Copy the lines below as they are; omit the images they contain.

◇ ◇ ◇ ◇ ◇

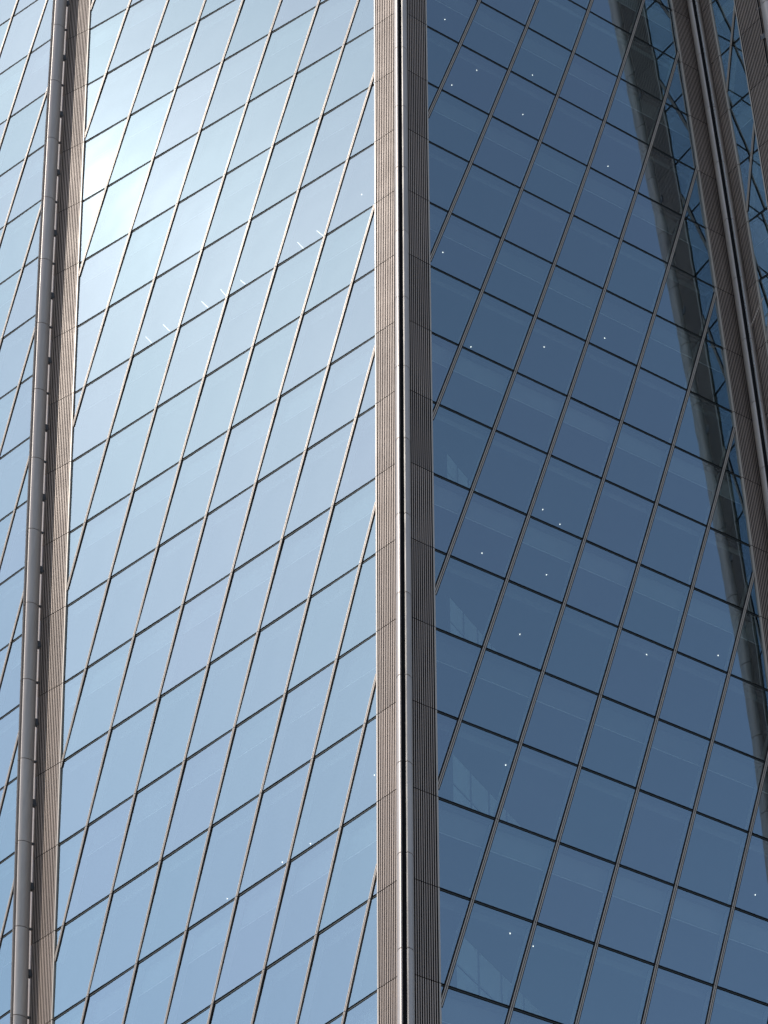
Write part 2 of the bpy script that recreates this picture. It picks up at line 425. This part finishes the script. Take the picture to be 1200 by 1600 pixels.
# ---- floors: slab, bulkhead behind the glass, ceiling
def offset_loop(pts, d):
    out = []
    n = len(pts)
    for i in range(n):
        p, a, b = pts[i], pts[i - 1], pts[(i + 1) % n]
        e1 = (p - a).normalized(); e2 = (b - p).normalized()
        n1 = V((-e1.y, e1.x, 0)); n2 = V((-e2.y, e2.x, 0))     # left of travel = inside for counter-clockwise
        m = (n1 + n2)
        m = m / max(m.length_squared / 2, .35)
        out.append(p + m * d)
    return out
LINES = [(-12.17, 106.63, -11.87, 107.11), (-11.2, 105.77, -10.9, 106.24), (-9.17, 104.1, -8.87, 104.53), (-8.17, 103.24, -7.93, 103.69),
         (-7.24, 102.47, -6.94, 102.85), (-4.25, 99.93, -3.97, 100.37), (-3.29, 99.14, -2.98, 99.49)]
for K in range(KT, KB + 1):
    z = zk(K)
    loop = [cL2L(K), cL2e(K), cLC(K), cCC(K), cRC(K), cXC(K), cX2R(K), P3(34, 140, K), P3(-26, 140, K)]
    drop = 1.25 if K % 2 else .42
    mb = MB()
    i1 = offset_loop(loop, .17); i2 = offset_loop(loop, .50)
    lo = [p - V((0, 0, .07)) for p in i1]; hi = [p + V((0, 0, .07)) for p in i1]
    mb.loft(lo, hi, 0)
    lo = [p - V((0, 0, drop)) for p in i2]; hi = [p - V((0, 0, .072)) for p in i2]
    n = len(lo)
    mb.add(lo + hi, [tuple(range(n - 1, -1, -1))], 1)
    mb.add(lo + hi, [(i, (i + 1) % n, n + (i + 1) % n, n + i) for i in range(n)], 2)
    i3 = offset_loop(loop, .46)
    if K % 2:
        mb.loft([p - V((0, 0, drop + .02)) for p in i3], [p - V((0, 0, drop - .03)) for p in i3], 3, cap=False)
    sl = part(mb, 'floor_slab', [M_CORE, M_CEIL, M_BULK, M_LEG])
    if K in (7, 9, 11, 13):                # glazed partition of the corner room, standing on this floor
        fz = z + .075; A_, C_ = V((2.7, 94.75, fz)), V((5.2, 99.2, fz)); d = C_ - A_; hgt = {7: 2.2, 9: 2.6, 11: 3.0, 13: 3.2}[K]
        d = d * {7: .8, 9: 1.0, 11: 1.25, 13: 1.5}[K]
        t = V((d.y, -d.x, 0)).normalized() * .02; nb = 4
        gp, fp = MB(), MB()
        for b_ in range(nb):
            for r0, r1 in ((.05, .5), (.54, 1.0)):
                a = A_ + d * (b_ / nb + .012); e_ = A_ + d * ((b_ + 1) / nb - .012)
                u0, u1 = V((0, 0, hgt * r0)), V((0, 0, hgt * r1))
                gp.loft([a + t + u0, e_ + t + u0, e_ - t + u0, a - t + u0], [a + t + u1, e_ + t + u1, e_ - t + u1, a - t + u1], 0)
        for b_ in range(nb + 1):
            a = A_ + d * b_ / nb; w_ = d.normalized() * .035; hh = V((0, 0, hgt + .05))
            q = [a + w_ + t * 2, a + w_ - t * 2, a - w_ - t * 2, a - w_ + t * 2]
            fp.loft(q, [p + hh for p in q], 0)
        fr_ = part(fp, 'partition_frame', [M_BRACKET], sl); part(gp, 'partition_glass', [M_PART], sl)
    if K == 2:
        for x0, y0, x1, y1 in LINES:
            a, e_ = V((x0, y0, z - drop - .03)), V((x1, y1, z - drop - .03)); w_ = V((y1 - y0, x0 - x1, 0)).normalized() * .016
            lb = MB(); lb.loft([a - w_, a + w_, e_ + w_, e_ - w_], [p + V((0, 0, .04)) for p in (a - w_, a + w_, e_ + w_, e_ - w_)], 0)
            part(lb, 'strip_light', [M_TUBELAMP], sl)
    for LI in [l for l in (
        (-1, 3.08, 95.75), (0, 4.64, 96.18), (0, 3.41, 97.16), (-1, 7.67, 99.47), (0, 7.06, 99.14), (0, 11.6, 102.72), (3, 2.76, 95.62),
        (3, 10.69, 101.46), (4, 7.51, 98.5), (4, 4.08, 98.5), (6, 7.23, 100.36), (6, 8.06, 101.41), (7, 4.27, 97.33), (7, 7.15, 98.84),
        (8, 5.87, 98.75), (8, 11.45, 100.2), (7, 15.22, 104.71), (10, 4.96, 96.56), (10, 16.1, 106.34), (12, 4.88, 95.88), (12, 5.81, 96.82),
        (2, -1.08, 96.7), (2, -2.08, 97.55), (10, -.39, 97.29), (10, -3.11, 102.34), (10, -4.34, 103.77), (10, -6.81, 106.65)) if l[0] == K]:
        lb = MB(); c = V((LI[1], LI[2], z - drop - .02)); ang = [i * math.pi / 5 for i in range(10)]
        lb.loft([c + V((.021 * math.cos(a), .021 * math.sin(a), -.02)) for a in ang], [c + V((.021 * math.cos(a), .021 * math.sin(a), .018)) for a in ang], 0)
        part(lb, 'ceiling_light', [M_LAMP], sl)
core = MB()
def bar(mb, x0, x1, y0, y1, z0, z1):
    mb.loft([V((x0, y0, z0)), V((x1, y0, z0)), V((x1, y1, z0)), V((x0, y1, z0))], [V((x0, y0, z1)), V((x1, y0, z1)), V((x1, y1, z1)), V((x0, y1, z1))], 0)
bar(core, -9, 14, 118, 134, 0, zk(KT) - .1)
part(core, 'lift_core', [M_CORE])
bk = MB()
bar(bk, -26, 34, 140.2, 140.6, 0, zk(KT)); bar(bk, 34.1, 34.5, 108, 140, 0, zk(KT))
part(bk, 'rear_wall', [M_CORE])
# ---- steel pole held across the fluted strip of the narrow return face
pm = MB(); a = cRC(2.75) + V((-.05, -.35, 0)); b = cR2L(2.45) + V((-.1, -.45, 0)); d = (b - a).normalized()
t = d.cross(V((0, 0, 1))).normalized(); u_ = t.cross(d)
ang = [i * math.pi / 4 for i in range(8)]
pm.loft([a + t * .021 * math.cos(q) + u_ * .021 * math.sin(q) for q in ang], [b + d * .25 + t * .03 * math.cos(q) + u_ * .03 * math.sin(q) for q in ang], 0)
part(pm, 'outrigger_pole', [M_TUBE])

◇ ◇ ◇ ◇ ◇

◆ **Solution below**
Write part 2 of the bpy script that recreates this picture. It picks up at line 425. This part finishes the script. Take the picture to be 1200 by 1600 pixels.
# ---- floors: slab, bulkhead behind the glass, ceiling
def offset_loop(pts, d):
    out = []
    n = len(pts)
    for i in range(n):
        p, a, b = pts[i], pts[i - 1], pts[(i + 1) % n]
        e1 = (p - a).normalized(); e2 = (b - p).normalized()
        n1 = V((-e1.y, e1.x, 0)); n2 = V((-e2.y, e2.x, 0))     # left of travel = inside for counter-clockwise
        m = (n1 + n2)
        m = m / max(m.length_squared / 2, .35)
        out.append(p + m * d)
    return out
LINES = [(-12.17, 106.63, -11.87, 107.11), (-11.2, 105.77, -10.9, 106.24), (-9.17, 104.1, -8.87, 104.53), (-8.17, 103.24, -7.93, 103.69),
         (-7.24, 102.47, -6.94, 102.85), (-4.25, 99.93, -3.97, 100.37), (-3.29, 99.14, -2.98, 99.49)]
for K in range(KT, KB + 1):
    z = zk(K)
    loop = [cL2L(K), cL2e(K), cLC(K), cCC(K), cRC(K), cXC(K), cX2R(K), P3(34, 140, K), P3(-26, 140, K)]
    drop = 1.25 if K % 2 else .42
    mb = MB()
    i1 = offset_loop(loop, .17); i2 = offset_loop(loop, .50)
    lo = [p - V((0, 0, .07)) for p in i1]; hi = [p + V((0, 0, .07)) for p in i1]
    mb.loft(lo, hi, 0)
    lo = [p - V((0, 0, drop)) for p in i2]; hi = [p - V((0, 0, .072)) for p in i2]
    n = len(lo)
    mb.add(lo + hi, [tuple(range(n - 1, -1, -1))], 1)
    mb.add(lo + hi, [(i, (i + 1) % n, n + (i + 1) % n, n + i) for i in range(n)], 2)
    i3 = offset_loop(loop, .46)
    if K % 2:
        mb.loft([p - V((0, 0, drop + .02)) for p in i3], [p - V((0, 0, drop - .03)) for p in i3], 3, cap=False)
    sl = part(mb, 'floor_slab', [M_CORE, M_CEIL, M_BULK, M_LEG])
    if K in (7, 9, 11, 13):                # glazed partition of the corner room, standing on this floor
        fz = z + .075; A_, C_ = V((2.7, 94.75, fz)), V((5.2, 99.2, fz)); d = C_ - A_; hgt = {7: 2.2, 9: 2.6, 11: 3.0, 13: 3.2}[K]
        d = d * {7: .8, 9: 1.0, 11: 1.25, 13: 1.5}[K]
        t = V((d.y, -d.x, 0)).normalized() * .02; nb = 4
        gp, fp = MB(), MB()
        for b_ in range(nb):
            for r0, r1 in ((.05, .5), (.54, 1.0)):
                a = A_ + d * (b_ / nb + .012); e_ = A_ + d * ((b_ + 1) / nb - .012)
                u0, u1 = V((0, 0, hgt * r0)), V((0, 0, hgt * r1))
                gp.loft([a + t + u0, e_ + t + u0, e_ - t + u0, a - t + u0], [a + t + u1, e_ + t + u1, e_ - t + u1, a - t + u1], 0)
        for b_ in range(nb + 1):
            a = A_ + d * b_ / nb; w_ = d.normalized() * .035; hh = V((0, 0, hgt + .05))
            q = [a + w_ + t * 2, a + w_ - t * 2, a - w_ - t * 2, a - w_ + t * 2]
            fp.loft(q, [p + hh for p in q], 0)
        fr_ = part(fp, 'partition_frame', [M_BRACKET], sl); part(gp, 'partition_glass', [M_PART], sl)
    if K == 2:
        for x0, y0, x1, y1 in LINES:
            a, e_ = V((x0, y0, z - drop - .03)), V((x1, y1, z - drop - .03)); w_ = V((y1 - y0, x0 - x1, 0)).normalized() * .016
            lb = MB(); lb.loft([a - w_, a + w_, e_ + w_, e_ - w_], [p + V((0, 0, .04)) for p in (a - w_, a + w_, e_ + w_, e_ - w_)], 0)
            part(lb, 'strip_light', [M_TUBELAMP], sl)
    for LI in [l for l in (
        (-1, 3.08, 95.75), (0, 4.64, 96.18), (0, 3.41, 97.16), (-1, 7.67, 99.47), (0, 7.06, 99.14), (0, 11.6, 102.72), (3, 2.76, 95.62),
        (3, 10.69, 101.46), (4, 7.51, 98.5), (4, 4.08, 98.5), (6, 7.23, 100.36), (6, 8.06, 101.41), (7, 4.27, 97.33), (7, 7.15, 98.84),
        (8, 5.87, 98.75), (8, 11.45, 100.2), (7, 15.22, 104.71), (10, 4.96, 96.56), (10, 16.1, 106.34), (12, 4.88, 95.88), (12, 5.81, 96.82),
        (2, -1.08, 96.7), (2, -2.08, 97.55), (10, -.39, 97.29), (10, -3.11, 102.34), (10, -4.34, 103.77), (10, -6.81, 106.65)) if l[0] == K]:
        lb = MB(); c = V((LI[1], LI[2], z - drop - .02)); ang = [i * math.pi / 5 for i in range(10)]
        lb.loft([c + V((.021 * math.cos(a), .021 * math.sin(a), -.02)) for a in ang], [c + V((.021 * math.cos(a), .021 * math.sin(a), .018)) for a in ang], 0)
        part(lb, 'ceiling_light', [M_LAMP], sl)
core = MB()
def bar(mb, x0, x1, y0, y1, z0, z1):
    mb.loft([V((x0, y0, z0)), V((x1, y0, z0)), V((x1, y1, z0)), V((x0, y1, z0))], [V((x0, y0, z1)), V((x1, y0, z1)), V((x1, y1, z1)), V((x0, y1, z1))], 0)
bar(core, -9, 14, 118, 134, 0, zk(KT) - .1)
part(core, 'lift_core', [M_CORE])
bk = MB()
bar(bk, -26, 34, 140.2, 140.6, 0, zk(KT)); bar(bk, 34.1, 34.5, 108, 140, 0, zk(KT))
part(bk, 'rear_wall', [M_CORE])
# ---- steel pole held across the fluted strip of the narrow return face
pm = MB(); a = cRC(2.75) + V((-.05, -.35, 0)); b = cR2L(2.45) + V((-.1, -.45, 0)); d = (b - a).normalized()
t = d.cross(V((0, 0, 1))).normalized(); u_ = t.cross(d)
ang = [i * math.pi / 4 for i in range(8)]
pm.loft([a + t * .021 * math.cos(q) + u_ * .021 * math.sin(q) for q in ang], [b + d * .25 + t * .03 * math.cos(q) + u_ * .03 * math.sin(q) for q in ang], 0)
part(pm, 'outrigger_pole', [M_TUBE])